Notre seconde conclusion sera peut-être aussi rigoureuse.

Si Guillaume a donné lieu à des chants populaires, il n’a pu en être autrement de notre Roland, dont la gloire était, à tout le moins, aussi considérable.

Donc nous pouvons textuellement appliquer à Roland tout ce que le biographe de Guillaume nous apprend ici de son héros. Roland, lui aussi, a été chanté par tout un peuple.

Et nous ajouterons que ces premiers chants, ici encore, étaient nécessairement lyriques.

L’Épopée n’est venue que plus tard.

Nous avions autrefois pensé que les auteurs de nos plus anciens poëmes n’avaient guère eu qu’à souder ensemble ces cantilènes populaires pour en faire une seule et même chanson de geste. « Les premières chansons de geste, avions-nous dit, n’ont été que des bouquets ou des chapelets de cantilènes. »

Cette opinion était excessive. Nous sommes aujourd’hui convaincu que nos premiers épiques n’ont pas soudé réellement, matériellement, des cantilènes préexistantes. Ils se sont seulement inspiré de ces chants populaires ; ils en ont seulement emprunté les éléments traditionnels et légendaires ; ils n’en ont pris que les idées, l’esprit et la vie. Et ils ont trouvé tout le reste.


  1. Voici ces huit vers et tout le passage d’Helgaire : « Ex qua victoria carmen publicum juxta rusticitatem per omnium pene volitabat ora ita canentium, feminæque choros inde plaudendo componebant :
    De Chlotario est canere rege Francorum,
    Qui ivit pugnare in gentem Saxonum.
    Quam graviter provenisset missis Saxonum,
    Si non fuisset inclytus Faro de gente Burgundionum !
    Et, in fine hujus carminis :
    Quando veniunt missi Saxonum in terram Francorum
    Faro ubi erat princeps,
    Instinctu Dei transeunt per urbem Meldorum
    Ne interficiantur a rege Francorum.
    Hoc enim rustico carmine placuit ostendere quantum ab omnibus ce leberrimus habebatur. » (Vita sancti Faronis, Meldensis episcopi ; Acta sanctorum ordinis sancti Benedicti, sæcul. II, p. 617. – Historiens de France, III, 505.)

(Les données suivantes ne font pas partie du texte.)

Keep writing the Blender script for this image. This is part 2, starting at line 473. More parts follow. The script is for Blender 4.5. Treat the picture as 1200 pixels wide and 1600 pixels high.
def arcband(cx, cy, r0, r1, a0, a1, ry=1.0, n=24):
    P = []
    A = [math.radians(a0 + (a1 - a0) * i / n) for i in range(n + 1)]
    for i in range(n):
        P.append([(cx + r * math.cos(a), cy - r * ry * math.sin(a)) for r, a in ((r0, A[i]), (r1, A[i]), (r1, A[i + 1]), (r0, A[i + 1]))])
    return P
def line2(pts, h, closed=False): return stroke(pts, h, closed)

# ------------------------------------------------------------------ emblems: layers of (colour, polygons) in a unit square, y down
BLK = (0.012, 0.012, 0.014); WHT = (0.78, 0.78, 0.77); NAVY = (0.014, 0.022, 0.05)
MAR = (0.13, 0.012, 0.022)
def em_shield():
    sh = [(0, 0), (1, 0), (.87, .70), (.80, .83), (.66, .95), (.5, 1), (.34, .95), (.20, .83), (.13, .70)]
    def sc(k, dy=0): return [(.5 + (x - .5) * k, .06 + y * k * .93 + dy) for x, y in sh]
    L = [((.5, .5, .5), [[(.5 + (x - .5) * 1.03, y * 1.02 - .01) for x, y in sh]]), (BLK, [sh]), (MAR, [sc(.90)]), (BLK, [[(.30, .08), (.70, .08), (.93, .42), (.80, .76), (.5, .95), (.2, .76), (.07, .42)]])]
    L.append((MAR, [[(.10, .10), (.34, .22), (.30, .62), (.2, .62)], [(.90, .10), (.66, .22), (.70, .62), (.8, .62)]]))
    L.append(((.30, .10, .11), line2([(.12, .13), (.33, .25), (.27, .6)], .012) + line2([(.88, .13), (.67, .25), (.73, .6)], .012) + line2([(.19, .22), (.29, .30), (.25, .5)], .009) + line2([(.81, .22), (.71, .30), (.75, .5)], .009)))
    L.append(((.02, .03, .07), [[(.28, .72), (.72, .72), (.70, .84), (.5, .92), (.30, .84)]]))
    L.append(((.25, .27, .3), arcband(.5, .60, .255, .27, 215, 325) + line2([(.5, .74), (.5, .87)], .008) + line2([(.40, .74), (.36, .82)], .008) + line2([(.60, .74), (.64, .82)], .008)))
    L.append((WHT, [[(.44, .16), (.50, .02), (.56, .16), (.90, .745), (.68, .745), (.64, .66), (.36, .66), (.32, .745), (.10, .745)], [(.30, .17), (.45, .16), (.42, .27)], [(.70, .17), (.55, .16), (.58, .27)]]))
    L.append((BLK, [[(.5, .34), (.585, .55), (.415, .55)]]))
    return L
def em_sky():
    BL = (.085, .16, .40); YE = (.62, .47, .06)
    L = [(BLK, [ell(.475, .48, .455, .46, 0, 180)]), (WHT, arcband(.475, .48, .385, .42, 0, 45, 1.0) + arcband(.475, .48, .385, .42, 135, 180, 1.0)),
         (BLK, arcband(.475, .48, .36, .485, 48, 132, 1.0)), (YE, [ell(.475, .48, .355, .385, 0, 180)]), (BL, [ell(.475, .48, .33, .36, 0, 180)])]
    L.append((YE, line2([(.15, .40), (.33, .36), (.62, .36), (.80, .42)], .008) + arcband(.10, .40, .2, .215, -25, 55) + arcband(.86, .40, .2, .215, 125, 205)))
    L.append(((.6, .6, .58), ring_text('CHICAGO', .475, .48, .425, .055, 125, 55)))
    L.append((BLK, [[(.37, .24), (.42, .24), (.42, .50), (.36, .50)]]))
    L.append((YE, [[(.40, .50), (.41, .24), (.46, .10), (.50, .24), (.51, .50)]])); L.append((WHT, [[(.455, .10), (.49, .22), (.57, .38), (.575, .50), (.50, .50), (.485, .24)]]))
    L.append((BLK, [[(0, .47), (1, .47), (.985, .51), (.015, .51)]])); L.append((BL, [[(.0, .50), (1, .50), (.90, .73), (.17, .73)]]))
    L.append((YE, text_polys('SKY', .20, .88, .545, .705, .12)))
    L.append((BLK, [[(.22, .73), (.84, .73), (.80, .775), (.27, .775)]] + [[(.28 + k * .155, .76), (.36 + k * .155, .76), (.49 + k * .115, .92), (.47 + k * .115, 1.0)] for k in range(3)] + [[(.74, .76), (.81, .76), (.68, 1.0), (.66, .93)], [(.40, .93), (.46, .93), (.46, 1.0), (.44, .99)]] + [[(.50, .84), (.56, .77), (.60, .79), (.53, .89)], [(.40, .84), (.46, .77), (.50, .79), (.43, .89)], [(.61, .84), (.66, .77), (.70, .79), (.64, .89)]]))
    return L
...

  2. Guillaume avait été nommé par Charles en 790 duc de Septimanie, de Toulouse ou d’Aquitaine. En 793, Hescham, successeur d’Abd-al-Raman II, proclama l’Algihad ou guerre sainte, et cent mille Sarrasins envahirent la France. Guillaume alla au-devant d’eux, les rencontra près de la rivière de l’Orbieux, à Villedaigne, leur livra bataille, fut vaincu malgré des prodiges de valeur, mais força par cette résistance les Sarrasins à repasser en Espagne. Ce même Guillaume se retira en 806 au monastère de Gellone, qu’il avait fondé, et y mourut en odeur de sainteté le 28 mai 812. — V. l'excellente Dissertation de M. Révillout sur la Vita sancti Willelmi.

  3. Le texte latin mérite d’être cité : « Quæ enim regna, quæ provinciæ, quæ gentes, quæ urbes Willelmi ducis potentiam non loquuntur, virtotem animi, corporis vires, gloriosos belli studio et frequentia triumphos ? Qui chori juvenum, qui conventus populorum, præcipue militum ac nobilium virorum, quæ vigiliæ sanctorum dolce non resonant et modulatis vocibus decantant qualis et. quantus fuerit ; quam gloriose sub Carolo glorioso militavit ; quam fortiter quamque victoriose barbaros domuit… ; quanta ab iis pertulit, quanta intulit ac demum de cunctis regni Francorum finibus crebro victos et refugas perturbavit et expulit » (Acta Sanctorum maii, VI, 811.)